When in 1948 the World Jewish Congress stated “the determination of the Jewish people never again to settle on the bloodstained soil of Germany” (2), few people argued with this sentiment. How could Jews, after surviving years of genocidal terror, live once again in the land of the murderers? Expertly edited by Michael Brenner, A History of Jews in Germany Since 1945: Politics, Culture, and Society describes the rebuilding of Jewish life in Germany against all odds, from the transitory settlement of Displaced Persons (DPs) in the immediate postwar era, to a cautious sense of arrival in subsequent decades (“Who builds a house intends to stay,” Salomon Korn famously said at the1986 dedication of the Jewish community center in Frankfurt), to the recent wave of Jewish immigration from the former Soviet Union. The book, which first appeared in German in 2012, constitutes the unofficial fifth volume of German-Jewish History in Modern Times, published by the Leo Baeck Institute under the editorship of Michael A. Meyer. If that work originally ended in 1945, the appearance of a new volume dedicated to the postwar era signals both a hope and a conviction: that there is a significant German-Jewish history after the Holocaust.

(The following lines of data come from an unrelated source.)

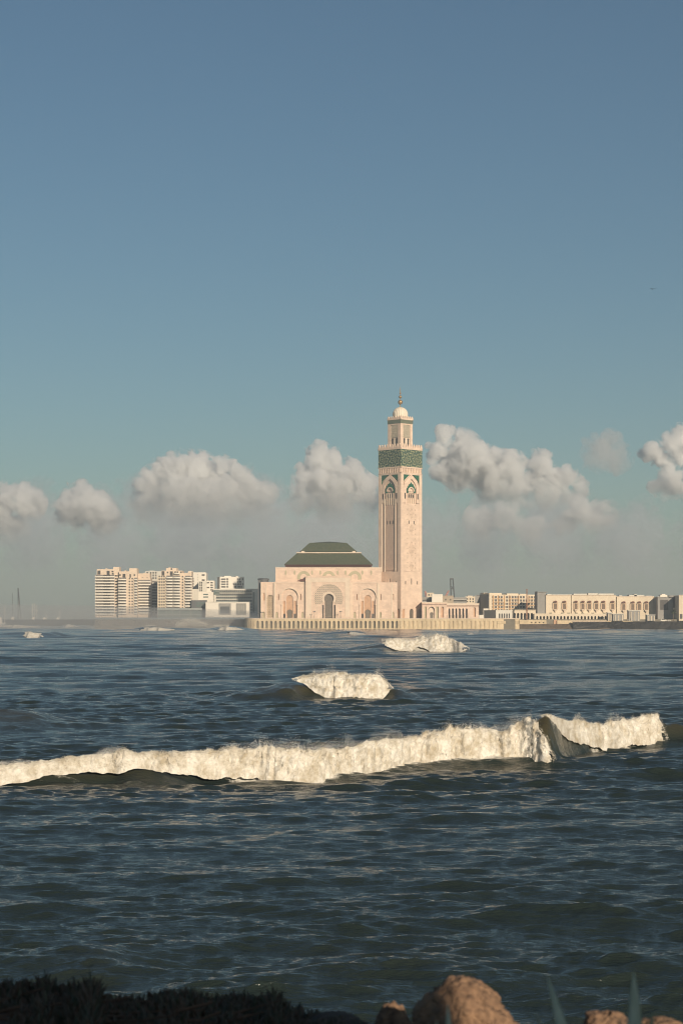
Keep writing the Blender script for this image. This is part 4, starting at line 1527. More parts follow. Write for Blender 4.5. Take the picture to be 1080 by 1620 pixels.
repeat('window', win_mesh(1.1, 2.0), M['dark'], t, [(fx(p), -.6, fz(q)) for q in (923.5, 927.5, 931.5, 935.5) for p in (316.6, 319)])
repeat('window', win_mesh(2.6, 1.3), M['dark'], t, [(fx(334.8), -.08, fz(q)) for q in (923, 926.8, 930.6, 934.4)] + [(fx(329), -.08, fz(q)) for q in (923, 930.6)])
t, fx, fz, k = tower(302, 337, 936.5, 'low white building with two strip windows below the white blocks', M['white'], DA + 4, 22, name='office_building', cat='building')
MB().box(fx(302), fx(314), -3, -.004, 0, fz(932)).build('side_wall', M['offwhite'], t)
repeat('window', win_mesh(5.2, 1.3), M['greenglass'], t, [(fx(325.3), -.08, fz(941.5)), (fx(325.3), -.08, fz(945.6))])
t, fx, fz, k = tower(302.8, 325.2, 950.2, 'dark glass building squeezed between the white hall and the peach tower', M['darkgrey'], DA - 28, 20, name='office_building', cat='building')
repeat('window', win_mesh(9, 1.6), M['greenglass'], t, [(fx(317), -.08, fz(955.5)), (fx(317), -.08, fz(960))])
MB().box(fx(302.4), fx(325.4), -.3, 20.3, fz(950.2), fz(949.4)).build('roof', M['grey'], t)
t, fx, fz, k = tower(249.5, 319, 962.5, 'long low glass pavilion at the foot of the widest peach tower', M['greenglass'], DA - 34, 9, name='pavilion', cat='pavilion', base=Z1 - 1)
for a in (249.5, 263, 273.5, 284.5, 302):
    MB().box(fx(a) - .25, fx(a) + .25, -.3, -.002, 0, fz(962.6)).build('mullion', M['grey'], t)
MB().box(fx(249), fx(319.4), -1.2, 9.5, fz(965.6), fz(962)).build('roof_band', M['metal'], t)
MB().box(fx(249), fx(319.4), -1.0, -.3, fz(972.6), fz(971.6)).build('rail', M['metal'], t)

# white hall with two big framed windows
t, fx, fz, k = tower(325.3, 394, 953.0, 'white box-shaped hall with two large framed grey windows', M['white'], DA - 40, 26, name='white_hall', cat='hall')
fr = MB()
for a, b_ in ((346.3, 365.2), (373.6, 389.3)):
    fr.panel(rect(fx(a), fx(b_), fz(972.3), fz(954.6)), [rect(fx(a) + .6, fx(b_) - .6, fz(971.6), fz(955.6))], -.5, .5)
fr.build('window_frame', M['grey'], t)
MB().box(fx(347), fx(364.6), -.15, -.002, fz(971.8), fz(955.2)).build('window', M['grey'], t)
MB().box(fx(348.6), fx(362.8), -.35, -.153, fz(970.5), fz(959.6)).build('shutter', M['darkgrey'], t)
MB().box(fx(374), fx(388.8), -.15, -.002, fz(971.8), fz(955.2)).build('window', mat('grey_grille', (0.27, 0.26, 0.23), 0.6, 0.25, 0.6, 2), t)
gb = MB()
for i in range(1, 5): gb.box(fx(374 + i * 3) - .1, fx(374 + i * 3) + .1, -.25, -.153, fz(971.7), fz(955.3))
gb.build('grille', M['offwhite'], t)
MB().box(fx(325), fx(394.3), -.2, 26.2, fz(953), fz(952.3)).build('roof', M['offwhite'], t)
MB().box(fx(324.8), fx(337), -1.0, -.2, 0, fz(974)).build('plinth', M['offwhite'], t)
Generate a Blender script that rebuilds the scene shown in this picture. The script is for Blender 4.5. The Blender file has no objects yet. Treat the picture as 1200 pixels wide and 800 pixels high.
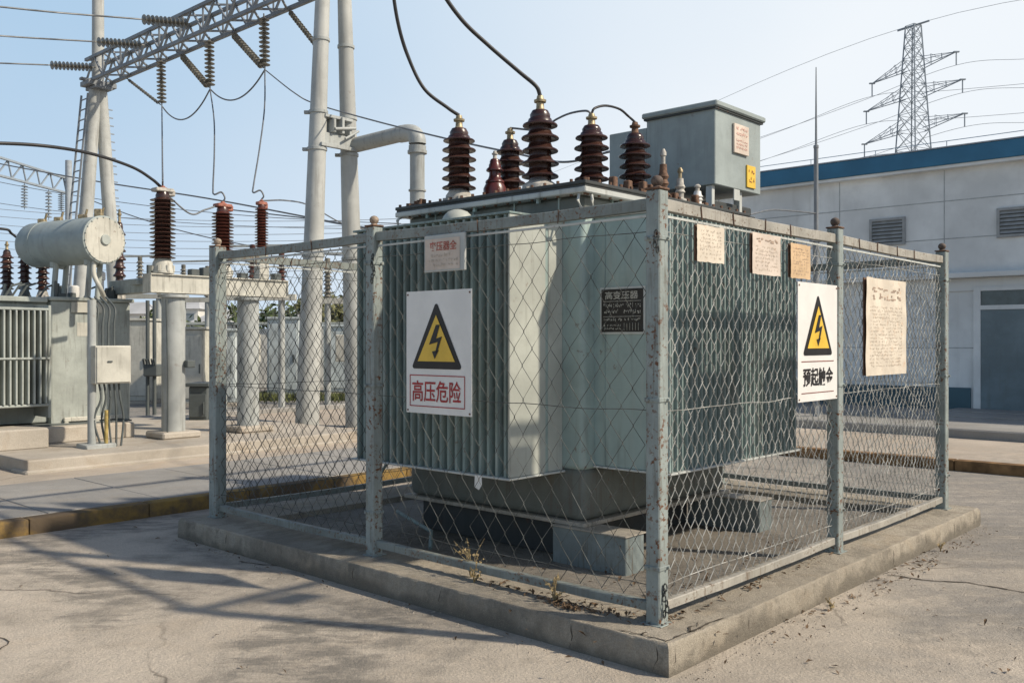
import bpy, bmesh, math, random
from mathutils import Vector, Matrix, noise as mnoise
rnd = random.Random(11)
scene = bpy.context.scene
C = scene.collection
PI = math.pi

# ------------------------------------------------------------------ frames
# yard frame: local x = b (along the fence's right side), local y = a (along its left side)
TH = math.atan2(.739, .673)
FR = Matrix.Translation((.721, 4.607, 0)) @ Matrix.Rotation(TH, 4, 'Z')
ID = Matrix()
def F(b, a, z=0): return FR @ Vector((b, a, z))
def axes(o, x, y, z, base=FR):
    m = Matrix(((x[0], y[0], z[0], o[0]), (x[1], y[1], z[1], o[1]), (x[2], y[2], z[2], o[2]), (0, 0, 0, 1)))
    return base @ m
def face_left(b, a, z):  return axes((b, a, z), (0, -1, 0), (0, 0, 1), (-1, 0, 0))   # sheet looking out through the fence's left side
def face_right(b, a, z): return axes((b, a, z), (1, 0, 0), (0, 0, 1), (0, -1, 0))    # ... through its right side

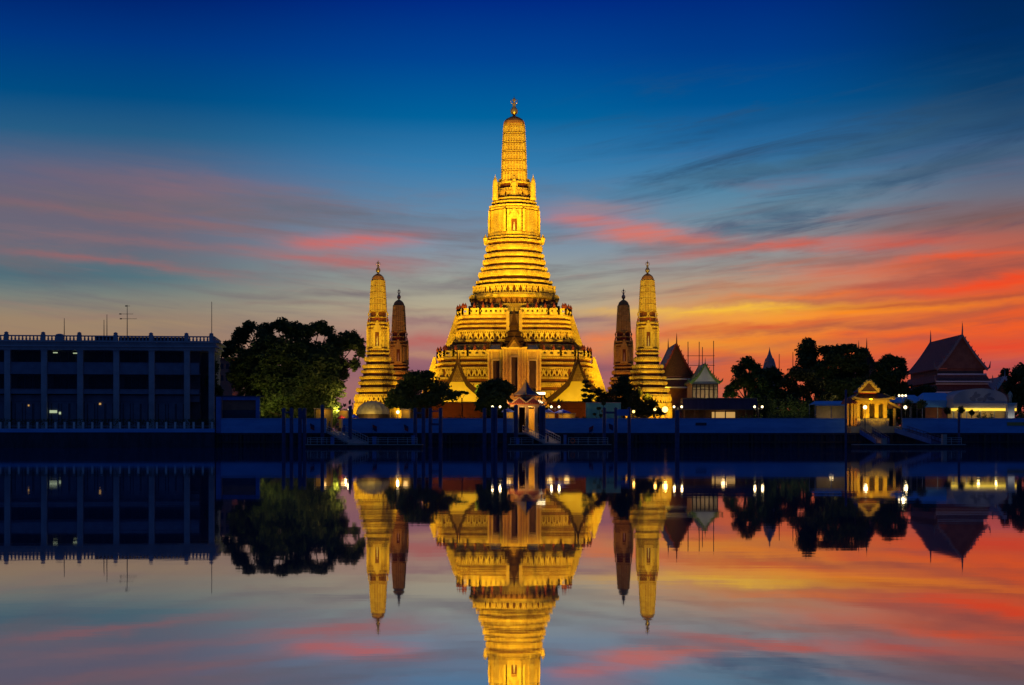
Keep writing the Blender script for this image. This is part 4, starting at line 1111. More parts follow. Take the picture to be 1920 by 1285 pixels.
# terrace fence in front
df = 268.6; sF = S(df)
mb = MB(); mb.box(X(-160, df), X(402, df), df - .2, BANK - .15, -2, Z(811, df)); mb.solo('quay_terrace', M['pile'], 'black quay face below the white post fence at the left', 'quay')
fe = thing('terrace_fence', (X(200, df), df, Z(811, df)), 'low fence of pale posts on a ledge in front of the grey building', 'fence')
mb = MB(); mb.box(X(-160, df), X(402, df), df - .35, df + .5, Z(811, df), Z(804, df)); mb.build('ledge', M['flood_wall'], fe)
for k in range(-6, 24):
    px = 1 + k * 17.25
    m = MB(); m.box(X(px, df) - .17, X(px, df) + .17, df - .2, df + .1, Z(804, df), Z(791.5, df)); m.build('fence_post', M['white_wall'], fe)
mb = MB(); mb.box(X(-160, df), X(402, df), df - .06, df + .05, Z(799.5, df), Z(798.9, df)); mb.build('fence_rail', M['concrete'], fe)
mb = MB()
rnd = random.Random(5)
for k in range(5200):
    px = rnd.uniform(-100, 402); c = Vector((X(px, df), df + rnd.uniform(.25, 1.1), Z(804, df) + (1.75 + .12 * mnoise.noise(Vector((px * .1, 0, 0)))) * rnd.random() ** .6))
    u = Vector((rnd.gauss(0, 1), rnd.gauss(0, 1), rnd.gauss(0, 1))).normalized(); v = u.cross(Vector((rnd.gauss(0, 1), rnd.gauss(0, 1), rnd.gauss(0, 1)))).normalized(); s_ = rnd.uniform(.07, .14)
    mb.face([c - u * s_, c - v * s_ * .6, c + u * s_, c + v * s_ * .6])
mb.solo('clipped_hedge', M['hedge'], 'low dark green hedge behind the fence at the left', 'hedge', base=(X(150, df), df + .6, Z(804, df)))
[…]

In the book’s introductory essay, Dan Diner offers an interpretation of that history, identifies important turning points, and analyzes the tensions between different groups and stakeholders. The main part of the book then sensibly and persuasively divides postwar German-Jewish history into four epochs. Atina Grossmann und Tamar Lewinsky focus on the period from 1945 to 1949, the year in which the DP camps were formally dissolved. They discuss the differences between the mostly Eastern European DPs, who intended to leave Germany as soon as possible, and the few remaining German Jews, who were slightly more open to a future in Germany. Michael Brenner and Norbert Frei analyze the reconstruction of Jewish communities between 1950 (the year in which the Central Council of Jews in Germany was founded) and 1967. During this period, West Germany developed its policy of restitution, and Jews often served as a barometer of the country’s successful democratization. Constantin Goschler and Anthony Kauders sketch new developments between 1968 and 1989, which included the founding of new Jewish institutions such as the Hochschule für jüdische Studien (College of Jewish Studies) in Heidelberg, the coming of age of a younger generation of politically active Jews in West Germany, and a renewed interest in Judaism among some East German Jews. Finally, Yifaat Weiss and Lena Gorelik explore the impact of the influx of the so-called “quota refugees” from Eastern Europe, who had often been assigned a Jewish nationality in the former Soviet Union but knew little about Jewish religious traditions, and who radically changed the size and composition of Jewish communities in post-unification Germany. In the conclusion to the volume, Michael Brenner stresses that the situation of Jews in present-day Germany is still far from “normal.”
Written by internationally renowned scholars, this book is poised to become a standard work in the field. It offers many intriguing details, and includes reflections on its own sources and limitations—for example, on the difficulty of obtaining reliable demographic data due to an understandable reluctance to distinguish between Jewish and non-Jewish Germans in postwar Germany. The story of revival and rebuilding the authors tell remains a nuanced one. They pay close attention to the challenges that Jewish people, organizations, and communities faced at different junctures in postwar German history, from the difficulty of finding suitable religious teachers and leaders, to the rise of left-wing antisemitism in the 1970s, to the public debate about circumcision in 2012. One potential imbalance of this book is its emphasis on West Germany at the expense of East Germany, but given the numbers and the self-understanding of Jews in the two formerly different German states, this emphasis is justifiable. Altogether, this is an eminently readable work of history that addresses an important gap in the scholarship and will appeal to specialists and interested lay readers alike.
Katja Garloff is Professor of German and Humanities at Reed College.